Avi Loeb Responds to Brian Cox & Talks 3i/Atlas
Brian Keating Podcast (Nov. 14, 2025)
https://youtu.be/KQ_iMlqgtS0
1:43:37
https://www.ibtimes.co.uk/3i-atlas-update-amateur-footage-captures-spinning-motion-before-nasa-event-1756526
We’ve known for some time that 3I/ATLAS has a 16.16 hour rotation rate. Little beyond that and the spectrum can be extracted from reflected light from its ~3-km cometary nucleus, however. Even when it passed Mars last month (at a distance of no less than about 30 million km, or 20 million miles), “3I’s” angular width in the martian sky was a mere ~0.02 arc-seconds. Note that even the Hubble space telescope (which circles earth not Mars) has an effective resolution limit of about 0.05 arc-seconds, and thus couldn’t have resolved 3I’s nucleus (if it had been at Mars) to even a single pixel (a featureless point of light); meanwhile (e.g.) Mars Reconnaissance Orbiter (MRO)’s—which is at Mars—resolution is (naturally) much worse at 0.3 seconds of arc, thus falling more than an order of magnitude shy of being able to garner even 1 pixel.

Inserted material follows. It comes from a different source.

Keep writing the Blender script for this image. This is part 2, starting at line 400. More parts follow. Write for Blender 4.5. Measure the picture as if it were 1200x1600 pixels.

Of course, except for (possibly) obtaining the rotation rate, single pixel (if that) “pics” are fundamentally useless.
Things will be even worse when 3I passes during its closest approach to earth next month—when the comet at its nearest will swing by still nearly 270 million km away—about 9 times further than its Mars passage, or almost twice earth’s distance to the sun.
The upshot is that no human telescope is capable of capturing any pictorial information about 3I’s nucleus at all. All that is and will be visible is its extended ethereal cometary show—i.e., sun-illuminated vapor boiled off the nucleus. Enjoy the show! Because that’s all anyone will ever see of 3I/ATLAS.